The essence of capitalism is exploitation of the majority for the profit of the few.
This profit is reinvested in businesses as new capital, which causes the economy to constantly grow larger. The economy has to keep growing in order to avoid stagnation and financial crisis. So more and more commodities have to be produced.
They don’t decide what to produce and distribute based on what people need, but only on whatever will bring them the highest possible profit. That’s why there are 11 empty houses in America for every homeless person. That’s why millions of children in the world are allowed to starve each year while tons of food are thrown in the garbage.
There are enough resources in the world to provide everyone
with food and a home and everything else we need, and a rational society would provide that. But that won’t happen as long as capitalists are in power, because it’s not profitable.
This focus on profit makes them cut corners and pollute our air and water. It makes them put cheap chemicals in our food, destroying our health. It makes them extract more resources than the Earth can provide, destroying the soil and forests and oceans. They care about profit more than they do the very survival of humanity — they would rather destroy the planet before giving up a penny of profit.

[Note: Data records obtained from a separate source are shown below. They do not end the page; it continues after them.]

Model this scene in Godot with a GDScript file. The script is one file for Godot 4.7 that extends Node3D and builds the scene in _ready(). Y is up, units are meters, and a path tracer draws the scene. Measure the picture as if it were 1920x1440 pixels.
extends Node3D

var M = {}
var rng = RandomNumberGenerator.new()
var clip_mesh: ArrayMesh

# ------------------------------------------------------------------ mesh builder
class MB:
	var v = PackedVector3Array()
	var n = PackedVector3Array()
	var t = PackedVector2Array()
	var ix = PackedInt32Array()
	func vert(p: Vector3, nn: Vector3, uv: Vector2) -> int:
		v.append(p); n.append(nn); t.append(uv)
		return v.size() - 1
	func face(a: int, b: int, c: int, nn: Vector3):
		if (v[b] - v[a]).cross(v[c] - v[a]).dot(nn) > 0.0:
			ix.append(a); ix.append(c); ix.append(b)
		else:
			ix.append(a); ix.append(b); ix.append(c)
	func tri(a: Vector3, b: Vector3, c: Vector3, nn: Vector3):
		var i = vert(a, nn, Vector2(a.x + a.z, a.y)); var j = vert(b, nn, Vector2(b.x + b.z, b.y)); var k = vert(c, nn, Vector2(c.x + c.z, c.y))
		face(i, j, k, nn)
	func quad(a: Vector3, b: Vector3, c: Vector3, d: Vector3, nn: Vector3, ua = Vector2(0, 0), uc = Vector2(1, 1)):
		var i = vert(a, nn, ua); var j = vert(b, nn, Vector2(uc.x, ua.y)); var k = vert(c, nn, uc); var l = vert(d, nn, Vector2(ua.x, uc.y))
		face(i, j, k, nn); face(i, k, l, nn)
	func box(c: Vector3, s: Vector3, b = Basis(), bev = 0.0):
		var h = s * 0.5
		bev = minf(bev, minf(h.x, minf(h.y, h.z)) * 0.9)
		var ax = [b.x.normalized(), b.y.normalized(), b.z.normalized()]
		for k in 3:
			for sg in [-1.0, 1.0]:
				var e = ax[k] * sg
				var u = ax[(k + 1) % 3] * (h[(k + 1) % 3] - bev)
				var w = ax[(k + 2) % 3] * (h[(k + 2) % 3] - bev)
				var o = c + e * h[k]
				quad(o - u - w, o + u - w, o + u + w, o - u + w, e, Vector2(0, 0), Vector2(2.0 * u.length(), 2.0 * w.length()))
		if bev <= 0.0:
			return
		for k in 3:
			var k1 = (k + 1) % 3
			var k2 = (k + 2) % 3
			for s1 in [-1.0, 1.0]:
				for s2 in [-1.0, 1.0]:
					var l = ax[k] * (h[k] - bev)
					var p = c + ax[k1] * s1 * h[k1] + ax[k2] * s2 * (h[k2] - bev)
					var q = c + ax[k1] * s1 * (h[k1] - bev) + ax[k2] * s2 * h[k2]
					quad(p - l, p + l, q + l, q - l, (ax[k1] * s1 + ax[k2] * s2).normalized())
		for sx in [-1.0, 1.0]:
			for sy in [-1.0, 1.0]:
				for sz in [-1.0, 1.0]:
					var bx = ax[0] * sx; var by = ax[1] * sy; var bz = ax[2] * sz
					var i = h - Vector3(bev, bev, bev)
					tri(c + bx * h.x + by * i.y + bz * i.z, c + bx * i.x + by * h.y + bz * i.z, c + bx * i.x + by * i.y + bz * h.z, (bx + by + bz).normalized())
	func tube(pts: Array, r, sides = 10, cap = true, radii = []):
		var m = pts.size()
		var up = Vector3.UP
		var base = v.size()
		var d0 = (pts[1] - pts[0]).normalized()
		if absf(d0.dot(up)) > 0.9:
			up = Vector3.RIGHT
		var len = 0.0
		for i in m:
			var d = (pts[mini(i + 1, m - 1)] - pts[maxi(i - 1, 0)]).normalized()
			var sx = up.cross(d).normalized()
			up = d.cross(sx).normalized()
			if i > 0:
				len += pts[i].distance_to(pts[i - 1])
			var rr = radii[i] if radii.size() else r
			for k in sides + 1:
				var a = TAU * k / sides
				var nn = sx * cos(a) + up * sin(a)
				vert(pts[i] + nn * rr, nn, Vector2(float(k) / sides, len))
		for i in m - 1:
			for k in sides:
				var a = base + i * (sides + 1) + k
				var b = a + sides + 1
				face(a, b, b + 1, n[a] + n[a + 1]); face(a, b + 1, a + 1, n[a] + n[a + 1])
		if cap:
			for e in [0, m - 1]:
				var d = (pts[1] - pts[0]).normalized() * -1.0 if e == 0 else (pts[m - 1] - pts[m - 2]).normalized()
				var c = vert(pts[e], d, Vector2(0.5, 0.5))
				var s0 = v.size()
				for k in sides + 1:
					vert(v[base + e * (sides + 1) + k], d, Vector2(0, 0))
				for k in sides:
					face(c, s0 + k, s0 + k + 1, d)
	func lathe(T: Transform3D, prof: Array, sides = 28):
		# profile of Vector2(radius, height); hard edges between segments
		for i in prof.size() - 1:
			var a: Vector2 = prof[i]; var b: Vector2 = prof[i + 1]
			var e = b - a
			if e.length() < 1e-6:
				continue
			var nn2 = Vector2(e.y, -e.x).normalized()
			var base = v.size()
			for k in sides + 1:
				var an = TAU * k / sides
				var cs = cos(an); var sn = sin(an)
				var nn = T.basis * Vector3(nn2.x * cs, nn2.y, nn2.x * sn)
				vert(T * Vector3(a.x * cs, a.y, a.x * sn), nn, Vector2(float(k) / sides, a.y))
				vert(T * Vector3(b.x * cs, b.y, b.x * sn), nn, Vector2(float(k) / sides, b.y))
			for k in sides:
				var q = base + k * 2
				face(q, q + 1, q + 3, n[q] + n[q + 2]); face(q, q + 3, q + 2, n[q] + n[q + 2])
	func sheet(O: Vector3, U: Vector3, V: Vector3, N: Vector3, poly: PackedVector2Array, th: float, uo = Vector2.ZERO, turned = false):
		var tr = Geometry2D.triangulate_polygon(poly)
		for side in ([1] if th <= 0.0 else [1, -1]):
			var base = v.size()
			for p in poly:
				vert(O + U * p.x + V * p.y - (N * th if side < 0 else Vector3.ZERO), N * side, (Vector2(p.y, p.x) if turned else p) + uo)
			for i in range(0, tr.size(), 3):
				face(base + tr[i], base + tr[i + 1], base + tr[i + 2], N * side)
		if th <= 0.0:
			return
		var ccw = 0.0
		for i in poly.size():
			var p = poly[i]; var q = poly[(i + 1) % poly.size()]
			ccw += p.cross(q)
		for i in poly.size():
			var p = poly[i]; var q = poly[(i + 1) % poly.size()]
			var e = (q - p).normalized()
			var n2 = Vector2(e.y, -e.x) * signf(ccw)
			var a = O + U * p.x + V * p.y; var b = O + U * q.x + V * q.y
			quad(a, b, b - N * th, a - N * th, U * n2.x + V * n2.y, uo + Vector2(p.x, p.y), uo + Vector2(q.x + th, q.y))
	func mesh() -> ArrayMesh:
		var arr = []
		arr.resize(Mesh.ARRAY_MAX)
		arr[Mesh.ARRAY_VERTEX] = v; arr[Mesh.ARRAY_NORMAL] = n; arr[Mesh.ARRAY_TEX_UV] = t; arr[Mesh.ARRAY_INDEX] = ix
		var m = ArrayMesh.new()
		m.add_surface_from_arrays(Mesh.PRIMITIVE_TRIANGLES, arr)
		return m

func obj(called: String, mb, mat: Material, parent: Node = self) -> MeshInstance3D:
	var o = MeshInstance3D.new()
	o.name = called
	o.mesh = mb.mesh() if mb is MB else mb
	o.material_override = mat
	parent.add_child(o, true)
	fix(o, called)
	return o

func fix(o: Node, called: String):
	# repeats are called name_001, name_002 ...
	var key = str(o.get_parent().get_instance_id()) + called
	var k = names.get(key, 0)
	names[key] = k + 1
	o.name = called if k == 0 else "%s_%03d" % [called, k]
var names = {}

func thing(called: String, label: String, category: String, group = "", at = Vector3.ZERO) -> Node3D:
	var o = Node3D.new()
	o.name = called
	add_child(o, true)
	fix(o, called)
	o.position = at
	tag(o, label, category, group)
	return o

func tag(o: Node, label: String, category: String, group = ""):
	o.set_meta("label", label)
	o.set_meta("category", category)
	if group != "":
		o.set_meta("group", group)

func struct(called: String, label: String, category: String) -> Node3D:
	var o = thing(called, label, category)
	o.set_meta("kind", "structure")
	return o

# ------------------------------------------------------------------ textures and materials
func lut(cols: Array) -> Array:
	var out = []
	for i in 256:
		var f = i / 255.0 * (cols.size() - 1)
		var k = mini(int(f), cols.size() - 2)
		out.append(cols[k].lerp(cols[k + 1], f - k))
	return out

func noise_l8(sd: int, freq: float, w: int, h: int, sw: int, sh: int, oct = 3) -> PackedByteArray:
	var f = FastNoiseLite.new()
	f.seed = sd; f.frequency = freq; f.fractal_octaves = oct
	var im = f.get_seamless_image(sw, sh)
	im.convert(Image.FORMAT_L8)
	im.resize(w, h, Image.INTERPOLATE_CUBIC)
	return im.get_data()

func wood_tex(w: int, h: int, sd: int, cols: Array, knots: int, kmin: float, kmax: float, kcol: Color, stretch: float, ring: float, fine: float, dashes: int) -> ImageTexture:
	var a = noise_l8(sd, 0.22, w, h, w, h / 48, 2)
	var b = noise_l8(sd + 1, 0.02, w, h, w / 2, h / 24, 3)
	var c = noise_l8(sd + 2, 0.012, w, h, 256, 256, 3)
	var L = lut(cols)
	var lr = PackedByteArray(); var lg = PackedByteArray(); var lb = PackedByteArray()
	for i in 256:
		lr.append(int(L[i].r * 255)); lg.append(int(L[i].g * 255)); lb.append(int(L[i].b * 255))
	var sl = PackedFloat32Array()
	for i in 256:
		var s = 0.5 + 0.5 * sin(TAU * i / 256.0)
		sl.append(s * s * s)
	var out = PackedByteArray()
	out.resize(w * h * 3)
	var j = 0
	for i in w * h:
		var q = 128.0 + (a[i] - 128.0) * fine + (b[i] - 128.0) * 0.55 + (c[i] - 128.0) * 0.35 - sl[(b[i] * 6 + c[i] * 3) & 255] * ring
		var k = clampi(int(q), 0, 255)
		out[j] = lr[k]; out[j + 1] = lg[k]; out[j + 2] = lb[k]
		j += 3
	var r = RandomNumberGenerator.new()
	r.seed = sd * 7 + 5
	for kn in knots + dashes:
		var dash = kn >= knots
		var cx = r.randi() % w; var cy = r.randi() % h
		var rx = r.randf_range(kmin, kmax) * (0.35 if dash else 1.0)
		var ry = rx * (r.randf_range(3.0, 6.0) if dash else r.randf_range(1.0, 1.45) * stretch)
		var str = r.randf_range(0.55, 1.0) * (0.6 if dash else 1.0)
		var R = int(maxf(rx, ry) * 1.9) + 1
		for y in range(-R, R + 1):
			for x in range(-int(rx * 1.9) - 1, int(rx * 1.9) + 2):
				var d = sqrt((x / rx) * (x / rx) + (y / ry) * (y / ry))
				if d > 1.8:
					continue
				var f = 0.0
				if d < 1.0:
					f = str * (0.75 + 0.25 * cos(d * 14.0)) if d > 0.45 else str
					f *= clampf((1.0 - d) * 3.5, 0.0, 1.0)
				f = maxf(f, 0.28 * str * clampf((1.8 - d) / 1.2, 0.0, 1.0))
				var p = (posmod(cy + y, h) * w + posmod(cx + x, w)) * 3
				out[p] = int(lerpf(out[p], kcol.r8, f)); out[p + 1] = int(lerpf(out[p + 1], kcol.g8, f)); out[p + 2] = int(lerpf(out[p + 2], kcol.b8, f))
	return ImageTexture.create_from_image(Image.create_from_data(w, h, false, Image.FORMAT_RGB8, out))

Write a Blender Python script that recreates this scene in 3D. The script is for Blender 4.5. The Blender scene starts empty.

Capitalists constantly fight to increase the rate of profit by increasing the rate of our exploitation, to make us more “productive” — by either lengthening our work day or pushing down our pay.
They know from historical experience that when we unite, we can push back. So they find ways to pit us against each other, to take the heat off them.
We can’t fall for their divide-and-conquer tactics. We need to see that we have a common enemy: the capitalists who exploit us. Alone, we are powerless against them. But if we unite, we can fight back.
If we unite in our workplace, we can fight for higher pay and better conditions. If we unite across workplaces, trades, and borders, then perhaps we can break the stranglehold that capitalists have over the entire society.
If workers around the world unite, then we can take over and together democratically run the global economy, to fulfill the needs of all of humanity rather than for the private profit of a few.
This could make it possible to save the planet, end exploitation, and get rid of class divisions and all forms of oppression altogether.